Exercise instructions: Reproduce all of the listing below without alteration.

Given material:
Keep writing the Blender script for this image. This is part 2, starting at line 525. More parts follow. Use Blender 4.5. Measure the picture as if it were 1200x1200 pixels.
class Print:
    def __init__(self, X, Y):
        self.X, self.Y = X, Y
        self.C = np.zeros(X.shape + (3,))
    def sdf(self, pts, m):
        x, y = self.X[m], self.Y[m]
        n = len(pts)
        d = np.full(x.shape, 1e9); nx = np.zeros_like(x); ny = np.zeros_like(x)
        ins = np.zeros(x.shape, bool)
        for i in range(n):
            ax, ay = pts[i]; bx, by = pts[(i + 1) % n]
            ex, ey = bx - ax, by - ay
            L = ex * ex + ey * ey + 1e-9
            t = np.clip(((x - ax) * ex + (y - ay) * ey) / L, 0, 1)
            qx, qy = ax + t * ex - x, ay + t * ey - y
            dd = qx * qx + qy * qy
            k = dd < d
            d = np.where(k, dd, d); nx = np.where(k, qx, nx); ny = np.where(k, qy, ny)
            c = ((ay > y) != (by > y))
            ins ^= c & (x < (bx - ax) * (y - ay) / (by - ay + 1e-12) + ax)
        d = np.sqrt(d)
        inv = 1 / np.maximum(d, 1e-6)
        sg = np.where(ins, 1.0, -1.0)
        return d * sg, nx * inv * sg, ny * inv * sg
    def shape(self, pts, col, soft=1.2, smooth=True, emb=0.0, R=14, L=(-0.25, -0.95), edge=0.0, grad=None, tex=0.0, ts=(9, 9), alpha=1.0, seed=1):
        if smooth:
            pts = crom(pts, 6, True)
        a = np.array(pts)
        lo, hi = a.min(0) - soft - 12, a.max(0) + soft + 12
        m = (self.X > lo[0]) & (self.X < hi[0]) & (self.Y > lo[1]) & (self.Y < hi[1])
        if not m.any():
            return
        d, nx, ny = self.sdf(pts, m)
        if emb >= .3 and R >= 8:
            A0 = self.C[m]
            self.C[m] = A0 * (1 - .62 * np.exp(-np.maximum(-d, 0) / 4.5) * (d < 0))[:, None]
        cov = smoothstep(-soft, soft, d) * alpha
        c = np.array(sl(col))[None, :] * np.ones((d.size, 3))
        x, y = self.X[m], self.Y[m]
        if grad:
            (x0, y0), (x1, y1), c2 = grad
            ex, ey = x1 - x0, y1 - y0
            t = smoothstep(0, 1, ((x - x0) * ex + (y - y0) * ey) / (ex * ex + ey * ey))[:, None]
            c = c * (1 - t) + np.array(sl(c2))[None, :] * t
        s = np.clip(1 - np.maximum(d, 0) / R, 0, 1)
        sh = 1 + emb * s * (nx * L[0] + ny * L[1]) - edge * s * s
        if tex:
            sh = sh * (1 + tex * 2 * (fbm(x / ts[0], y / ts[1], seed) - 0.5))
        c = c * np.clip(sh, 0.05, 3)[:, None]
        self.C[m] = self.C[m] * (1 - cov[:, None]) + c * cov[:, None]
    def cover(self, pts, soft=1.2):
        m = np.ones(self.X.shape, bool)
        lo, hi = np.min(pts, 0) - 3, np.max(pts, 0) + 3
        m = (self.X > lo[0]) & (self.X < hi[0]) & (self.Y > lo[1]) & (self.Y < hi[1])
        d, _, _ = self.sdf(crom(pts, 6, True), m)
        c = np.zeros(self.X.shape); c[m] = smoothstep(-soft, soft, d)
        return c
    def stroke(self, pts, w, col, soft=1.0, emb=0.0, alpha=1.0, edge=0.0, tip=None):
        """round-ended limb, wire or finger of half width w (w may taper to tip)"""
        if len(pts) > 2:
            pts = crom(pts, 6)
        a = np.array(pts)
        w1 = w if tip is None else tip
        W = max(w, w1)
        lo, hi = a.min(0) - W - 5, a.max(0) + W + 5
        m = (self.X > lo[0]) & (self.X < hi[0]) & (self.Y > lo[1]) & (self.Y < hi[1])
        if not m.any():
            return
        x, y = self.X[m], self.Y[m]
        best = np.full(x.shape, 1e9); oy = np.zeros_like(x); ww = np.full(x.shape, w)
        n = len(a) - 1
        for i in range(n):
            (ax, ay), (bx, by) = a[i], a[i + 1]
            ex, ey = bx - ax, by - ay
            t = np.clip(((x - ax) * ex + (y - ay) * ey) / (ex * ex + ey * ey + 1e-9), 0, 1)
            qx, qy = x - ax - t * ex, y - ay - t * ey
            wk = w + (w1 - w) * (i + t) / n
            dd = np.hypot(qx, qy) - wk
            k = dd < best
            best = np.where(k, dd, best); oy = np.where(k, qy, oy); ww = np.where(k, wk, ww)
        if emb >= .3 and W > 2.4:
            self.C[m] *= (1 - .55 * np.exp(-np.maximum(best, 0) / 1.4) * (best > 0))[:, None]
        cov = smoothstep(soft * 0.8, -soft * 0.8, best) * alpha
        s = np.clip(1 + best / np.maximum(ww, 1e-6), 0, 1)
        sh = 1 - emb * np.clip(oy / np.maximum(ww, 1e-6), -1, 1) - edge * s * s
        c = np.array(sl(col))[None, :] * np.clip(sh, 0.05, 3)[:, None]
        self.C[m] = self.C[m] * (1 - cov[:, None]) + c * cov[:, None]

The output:
Keep writing the Blender script for this image. This is part 2, starting at line 525. More parts follow. Use Blender 4.5. Measure the picture as if it were 1200x1200 pixels.
class Print:
    def __init__(self, X, Y):
        self.X, self.Y = X, Y
        self.C = np.zeros(X.shape + (3,))
    def sdf(self, pts, m):
        x, y = self.X[m], self.Y[m]
        n = len(pts)
        d = np.full(x.shape, 1e9); nx = np.zeros_like(x); ny = np.zeros_like(x)
        ins = np.zeros(x.shape, bool)
        for i in range(n):
            ax, ay = pts[i]; bx, by = pts[(i + 1) % n]
            ex, ey = bx - ax, by - ay
            L = ex * ex + ey * ey + 1e-9
            t = np.clip(((x - ax) * ex + (y - ay) * ey) / L, 0, 1)
            qx, qy = ax + t * ex - x, ay + t * ey - y
            dd = qx * qx + qy * qy
            k = dd < d
            d = np.where(k, dd, d); nx = np.where(k, qx, nx); ny = np.where(k, qy, ny)
            c = ((ay > y) != (by > y))
            ins ^= c & (x < (bx - ax) * (y - ay) / (by - ay + 1e-12) + ax)
        d = np.sqrt(d)
        inv = 1 / np.maximum(d, 1e-6)
        sg = np.where(ins, 1.0, -1.0)
        return d * sg, nx * inv * sg, ny * inv * sg
    def shape(self, pts, col, soft=1.2, smooth=True, emb=0.0, R=14, L=(-0.25, -0.95), edge=0.0, grad=None, tex=0.0, ts=(9, 9), alpha=1.0, seed=1):
        if smooth:
            pts = crom(pts, 6, True)
        a = np.array(pts)
        lo, hi = a.min(0) - soft - 12, a.max(0) + soft + 12
        m = (self.X > lo[0]) & (self.X < hi[0]) & (self.Y > lo[1]) & (self.Y < hi[1])
        if not m.any():
            return
        d, nx, ny = self.sdf(pts, m)
        if emb >= .3 and R >= 8:
            A0 = self.C[m]
            self.C[m] = A0 * (1 - .62 * np.exp(-np.maximum(-d, 0) / 4.5) * (d < 0))[:, None]
        cov = smoothstep(-soft, soft, d) * alpha
        c = np.array(sl(col))[None, :] * np.ones((d.size, 3))
        x, y = self.X[m], self.Y[m]
        if grad:
            (x0, y0), (x1, y1), c2 = grad
            ex, ey = x1 - x0, y1 - y0
            t = smoothstep(0, 1, ((x - x0) * ex + (y - y0) * ey) / (ex * ex + ey * ey))[:, None]
            c = c * (1 - t) + np.array(sl(c2))[None, :] * t
        s = np.clip(1 - np.maximum(d, 0) / R, 0, 1)
        sh = 1 + emb * s * (nx * L[0] + ny * L[1]) - edge * s * s
        if tex:
            sh = sh * (1 + tex * 2 * (fbm(x / ts[0], y / ts[1], seed) - 0.5))
        c = c * np.clip(sh, 0.05, 3)[:, None]
        self.C[m] = self.C[m] * (1 - cov[:, None]) + c * cov[:, None]
    def cover(self, pts, soft=1.2):
        m = np.ones(self.X.shape, bool)
        lo, hi = np.min(pts, 0) - 3, np.max(pts, 0) + 3
        m = (self.X > lo[0]) & (self.X < hi[0]) & (self.Y > lo[1]) & (self.Y < hi[1])
        d, _, _ = self.sdf(crom(pts, 6, True), m)
        c = np.zeros(self.X.shape); c[m] = smoothstep(-soft, soft, d)
        return c
    def stroke(self, pts, w, col, soft=1.0, emb=0.0, alpha=1.0, edge=0.0, tip=None):
        """round-ended limb, wire or finger of half width w (w may taper to tip)"""
        if len(pts) > 2:
            pts = crom(pts, 6)
        a = np.array(pts)
        w1 = w if tip is None else tip
        W = max(w, w1)
        lo, hi = a.min(0) - W - 5, a.max(0) + W + 5
        m = (self.X > lo[0]) & (self.X < hi[0]) & (self.Y > lo[1]) & (self.Y < hi[1])
        if not m.any():
            return
        x, y = self.X[m], self.Y[m]
        best = np.full(x.shape, 1e9); oy = np.zeros_like(x); ww = np.full(x.shape, w)
        n = len(a) - 1
        for i in range(n):
            (ax, ay), (bx, by) = a[i], a[i + 1]
            ex, ey = bx - ax, by - ay
            t = np.clip(((x - ax) * ex + (y - ay) * ey) / (ex * ex + ey * ey + 1e-9), 0, 1)
            qx, qy = x - ax - t * ex, y - ay - t * ey
            wk = w + (w1 - w) * (i + t) / n
            dd = np.hypot(qx, qy) - wk
            k = dd < best
            best = np.where(k, dd, best); oy = np.where(k, qy, oy); ww = np.where(k, wk, ww)
        if emb >= .3 and W > 2.4:
            self.C[m] *= (1 - .55 * np.exp(-np.maximum(best, 0) / 1.4) * (best > 0))[:, None]
        cov = smoothstep(soft * 0.8, -soft * 0.8, best) * alpha
        s = np.clip(1 + best / np.maximum(ww, 1e-6), 0, 1)
        sh = 1 - emb * np.clip(oy / np.maximum(ww, 1e-6), -1, 1) - edge * s * s
        c = np.array(sl(col))[None, :] * np.clip(sh, 0.05, 3)[:, None]
        self.C[m] = self.C[m] * (1 - cov[:, None]) + c * cov[:, None]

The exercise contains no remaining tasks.